In April, Argentina said it would start buying the bulk of its Chinese imports in yuan instead of dollars. And in January, Brazil and Argentina said they were preparing to launch a joint currency.

Despite those efforts, Argentine consumers are already using US dollars in day-to-day transactions and as a form of savings.

“Argentina is already dollarized, de facto dollarized. So Argentines have already chosen to use the dollar to save money and to save themselves against the inflationary tax,” Emilio Ocampo, a former Wall Street investment banker who originated the dollarization idea that Milei proposed, told Bloomberg.

He said that the country’s other attempts to control inflation had failed.

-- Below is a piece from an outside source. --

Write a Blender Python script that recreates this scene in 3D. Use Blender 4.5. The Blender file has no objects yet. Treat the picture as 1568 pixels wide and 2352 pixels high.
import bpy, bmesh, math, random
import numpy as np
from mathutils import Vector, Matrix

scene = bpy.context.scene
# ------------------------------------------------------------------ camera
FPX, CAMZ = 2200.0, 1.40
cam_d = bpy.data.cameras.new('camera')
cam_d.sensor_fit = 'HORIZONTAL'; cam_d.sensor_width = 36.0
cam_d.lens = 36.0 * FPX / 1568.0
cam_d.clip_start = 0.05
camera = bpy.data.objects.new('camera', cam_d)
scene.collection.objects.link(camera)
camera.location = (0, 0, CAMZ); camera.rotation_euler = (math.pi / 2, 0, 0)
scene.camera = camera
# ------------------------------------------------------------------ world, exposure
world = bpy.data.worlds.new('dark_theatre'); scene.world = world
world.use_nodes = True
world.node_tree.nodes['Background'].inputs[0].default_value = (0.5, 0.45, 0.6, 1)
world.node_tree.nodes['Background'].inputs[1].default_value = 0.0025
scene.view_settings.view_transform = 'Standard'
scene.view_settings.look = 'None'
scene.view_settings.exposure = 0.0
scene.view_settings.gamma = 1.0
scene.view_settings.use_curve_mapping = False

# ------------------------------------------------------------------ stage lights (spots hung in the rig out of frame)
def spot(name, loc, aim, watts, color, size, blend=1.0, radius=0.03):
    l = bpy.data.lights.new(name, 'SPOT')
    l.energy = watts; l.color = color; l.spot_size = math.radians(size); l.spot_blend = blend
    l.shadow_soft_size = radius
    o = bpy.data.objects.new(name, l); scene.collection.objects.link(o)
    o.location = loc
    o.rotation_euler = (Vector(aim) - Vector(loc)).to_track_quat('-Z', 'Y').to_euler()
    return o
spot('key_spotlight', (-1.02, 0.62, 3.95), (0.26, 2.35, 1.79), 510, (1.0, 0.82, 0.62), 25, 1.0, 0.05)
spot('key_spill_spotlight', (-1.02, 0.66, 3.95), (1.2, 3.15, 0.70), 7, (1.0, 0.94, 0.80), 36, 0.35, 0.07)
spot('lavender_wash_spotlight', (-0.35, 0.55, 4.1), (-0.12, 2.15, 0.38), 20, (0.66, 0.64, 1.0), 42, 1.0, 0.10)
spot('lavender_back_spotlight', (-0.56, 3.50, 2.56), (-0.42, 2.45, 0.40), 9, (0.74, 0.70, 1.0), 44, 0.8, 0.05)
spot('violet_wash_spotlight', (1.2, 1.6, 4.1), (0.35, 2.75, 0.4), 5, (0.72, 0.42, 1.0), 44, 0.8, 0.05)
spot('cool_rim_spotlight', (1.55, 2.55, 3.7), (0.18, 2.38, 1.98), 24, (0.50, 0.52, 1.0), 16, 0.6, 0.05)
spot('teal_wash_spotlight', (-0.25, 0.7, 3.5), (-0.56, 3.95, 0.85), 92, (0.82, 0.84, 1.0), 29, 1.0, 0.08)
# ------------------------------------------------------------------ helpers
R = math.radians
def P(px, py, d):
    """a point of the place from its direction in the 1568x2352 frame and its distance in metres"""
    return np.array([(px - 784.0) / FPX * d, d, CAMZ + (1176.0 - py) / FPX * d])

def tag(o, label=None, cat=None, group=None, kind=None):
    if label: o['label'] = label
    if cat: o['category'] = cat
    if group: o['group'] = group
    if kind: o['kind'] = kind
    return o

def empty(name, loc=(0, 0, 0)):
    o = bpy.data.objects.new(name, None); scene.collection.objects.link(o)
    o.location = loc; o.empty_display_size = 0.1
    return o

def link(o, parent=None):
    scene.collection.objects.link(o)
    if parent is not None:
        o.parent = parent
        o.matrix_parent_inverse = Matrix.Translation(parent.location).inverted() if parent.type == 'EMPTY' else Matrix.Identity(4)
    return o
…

The austral momentarily replaced the peso in the mid-1980s, and the peso was pegged to the dollar in the 1990s for several years.

But hyperinflation, debt crises, and currency crises persisted as government spending resulted in chronic fiscal deficits.

Other countries, such as Ecuador, already use the US dollar as their national currency, some of which adopted it in the wake of economic crises. If Argentina follows suit, it would be the largest economy to dollarize.

Bloomberg reported that recent polls showed that 60% of Argentines opposed adopting the dollar. Economists said that they opposed Milei’s plan because it would give the US Federal Reserve too much monetary power.

Using the dollar could also threaten Argentina’s balance of payments if its imports jump and exports tank. And even if Milei wins the election, his congressional coalition may not win enough seats to enact his dollarization plan.

But Ocampo told Bloomberg that Argentina’s decision to dollarize would be “because it basically has no other option.”

“And it’s in a scenario where the only way to stabilize prices would be with dollarization,” he said.